Collaborative Learning occurs when students use technology tools to collaborate with others rather than working individually at all times (Florida Center for Instructional Technology, 2018). At the Entry level, Collaborative Entry, students use tools individually. No collaboration among classmates occurs. During Collaborative Adoption, students are using technology tools in a conventional way, but collaboratively, such as a classmate editing a document. Collaborative Adaptation occurs when there is student choice and exploration collaboratively. An example might be, students deciding which application to utilize and then working together to complete it. Collaborative Infusion is regular use and choice of tools when collaborating. Finally, Collaborative Transformation is working together with peers as well as outside resources in a manner not possible without technology. For example, participating in a book study with another class within their district OR someplace else in the United States.

Constructive Learning commences when students use technology in connecting new information with their own information rather than just passively receiving the information. During Constructive Entry information is just delivered to students, and nothing more. Constructive Adoption is when technology use is guided for conventional knowledge building. This would similar to watching a video. Constructive Adaptation is similar to Constructive Adoption, but now technology use by students is independent and there is a little student choice and exploration. Constructive Infusion is where the change really occurs. During Infusion students are regularly using technology of their choice to maintain, acquire and build  knowledge. Finally in Constructive Transformation is where the change really occurs. Here students build knowledge extensively through an unconventional use of technology.

The easiest way to explain Authentic Learning is relevance. This is when students use technology tools to interact with learning activities in the world outside the classroom instructional setting. A prime example of this would be Problem Based Learning or PBL. Authentic Entry level learning is unrelated to the world outside the classroom door. It is important to note students may find this boring. Change begins to take place in the Adoption Level where there is guided use of technology tool and activities with some relevance to the outside world. Authentic Adaptation displays students choice and exploration using technology independently in some way connected to their lives. This might be observed whens students write to the mayor about the homeless problem. Authentic Infusion Learning is when students now take adaptation to a new lever, using technology on a regular basis in a meaningful activity. Last, but not least, Authentic Transformational Learning in which students use technology in a local or global context innovatively for higher order thinking and learning.

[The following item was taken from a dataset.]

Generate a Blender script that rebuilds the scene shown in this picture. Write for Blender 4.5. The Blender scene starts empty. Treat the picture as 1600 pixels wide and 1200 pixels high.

Finally, is Goal-Directed Learning where students use their technology tools to set goals, plan activities, monitor their progress and then evaluate the results NOT complete assignments with no type of reflection. Goal-Directed at the Entry Level directions are given and the instructor performs step-by-step task monitoring. Goal-Directed Adoption is the normal policy and procedural use of tools to plan and monitor goals. This might be similar to using Google calendar for setting due dates and see what is coming up. Goal-Directed Adaptation, occurs when students have some choice and exploration and use tools in a purposeful way to meet their goals. This may be like using Google hangouts to converse with team members. A flexible and integrated use of technology tools to plan and monitor progress towards goals is visible in Goal-Directed Infusion Learning. Lastly, students using technology extensively to plan as well as monitor progress is within Goal-Directed Transformational Level.

Each one of the five Characteristics of a Learning Environment progresses through each Level of Technology Integration. As mentioned briefly earlier these are the Entry, Adoption, Adaptation, Infusion and Transformation Levels. In Part II, I will delineate each of the Levels and how they relate to each of the Characteristics. Below I have included a diagram of Technology Integration Matrix for your viewing. Earlier I had review TPaCK and what it was as well as SAMR. As you can now see TPaCK is a concept between Technology, Content and Pedagogy. SAMR is brief explanation of technology and how to go about integrating it. The Technology Integration Matrix (TIM) is a comprehensive and detailed matrix of technology integration and the learning environments. We will dig deeper into the matrix next time.

All images and content used with the permission of the Florida Center for Instructional Technology at the University of South Florida.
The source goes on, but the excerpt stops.